I put money down on the home but, as we were driving away, the Spirit told me, “If you buy that home, you will lose one of your children.” I told my wife of the impression and she had me turn around and rescind the offer. The housing company graciously returned our money, but now we had no place to live and we returned empty-handed. My wife was still in California when I went back to Utah on a business trip with coworkers. After a difficult and busy day, I left them and drove alone to a lot I had seen advertised. It was dark and I could barely see the ground I stood on, but as I walked the dim lot, I received such a spirit of deep peace that I knew this was the lot the Lord wanted us to build on and the place he wanted us to raise our children.
It has been a great blessing, and thus far, our children, now grown, are firm in the gospel and those with children are raising them in the ways of our savior, Jesus Christ. I can only attribute this to my wife’s good efforts and the friends and leaders who helped so much, all of which was all according to God’s tender mercy.
What did I really want? It wasn’t just a home after all. It was much more.
When we are on the Lord’s errand, we will find our superficial hopes blasted because if they don’t fit the Lord’s vision, we must either leave off His errand or determine that what we really want is what He wants. What He wants is always better!
The Saints: A Perfect Home in Kirtland?
The early Church of Jesus Christ of Latter-Day Saints’ members had a ‘perfect’ home. They had built a temple at Kirtland at great personal sacrifice. This appeared to be the ‘perfect’ home. Hadn’t many recorded visitations of angels there and wasn’t it here that Moses, Elias and Elijah appeared and restored the keys of the gathering of Israel, the dispensation of Abraham and the keys of the dispensation for the redemption of both the living and the dead?
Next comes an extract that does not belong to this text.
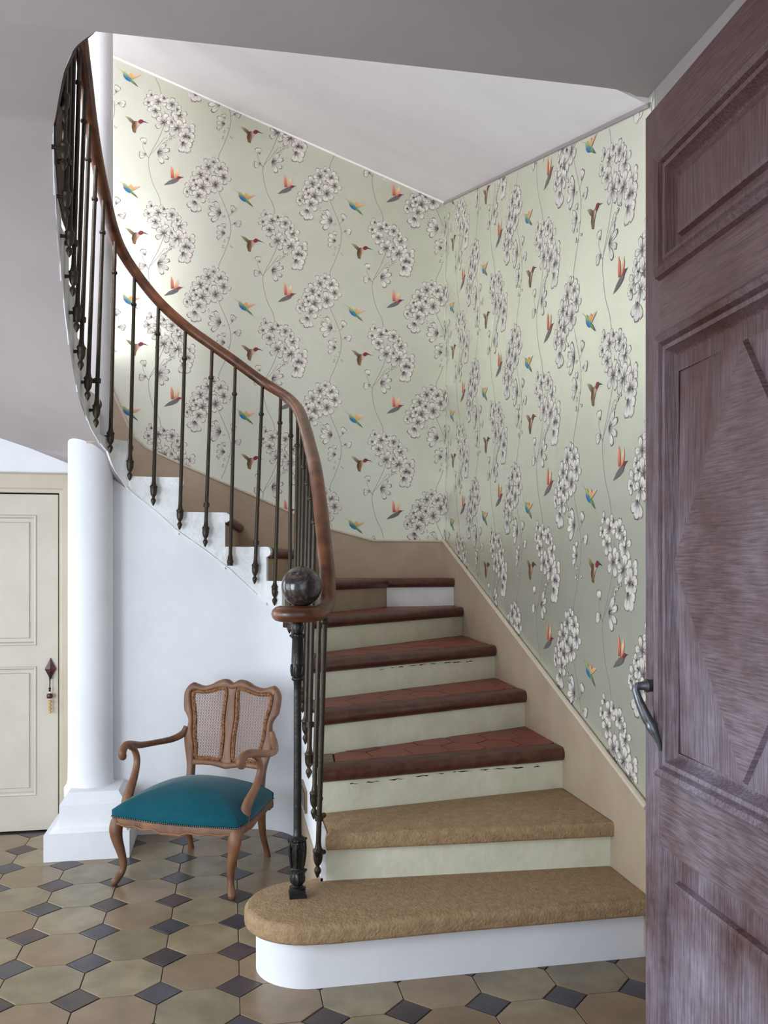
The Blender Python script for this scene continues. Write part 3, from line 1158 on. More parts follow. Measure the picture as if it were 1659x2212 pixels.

But it wasn’t the Lord’s plan to have them stay. In D&C 117, we have an account of a group of saints that began coveting the land of Kirtland. They were reluctant to move on to build Zion elsewhere. It must have come as a shock when the Lord told them, “Let them repent of all their sins, and of all their covetous desires, before me… for what is property unto me? … Let the properties of Kirtland be turned out for debts, saith the Lord. Let them go…”
6 For have I not the fowls of heaven, and also the fish of the sea, and the beasts of the mountains? Have I not made the earth? Do I not hold the destinies of all the armies of the nations of the earth?
D&C 117:6-8
7 Therefore, will I not make solitary places to bud and to blossom, and to bring forth in abundance? saith the Lord.
8 Is there not room enough on the mountains of Adam-ondi-Ahman, and on the plains of Olaha Shinehah, or the land where Adam dwelt, that you should covet that which is but the drop, and neglect the more weighty matters?
The Lord knew that the saints were not to stay there. He even knew that saints of that generation would not be in Missouri long, even though that is where they were being sent to build Zion. The Lord gives interesting hints of the Salt Lake valley as their long-term destination:
· I can make desolate places blossom
· Consider the mountains of Adam Ondi-Ahman
· Consider the plains of Olaha Shinehah (the Garden of Eden)
They would cross the plains and the mountains of the Great Salt Lake would house a temple, and all nations would flow unto it. And the desolate valley would be made to blossom as the rose, just as Isaiah prophesied. It would take faith. Surely, compared to all the verdant, beautiful places the saints had called home, the Salt Lake valley laid in stark contrast. But fulfilling prophecy takes faith. And for that generation, it became the perfect home from which the gospel would go forth as a stone cut out of a mountain without hands, and it would roll forth and fill the earth. And it continues to roll forth.
Let us stop focusing on “that which is but the drop” and neglect building our eternal home.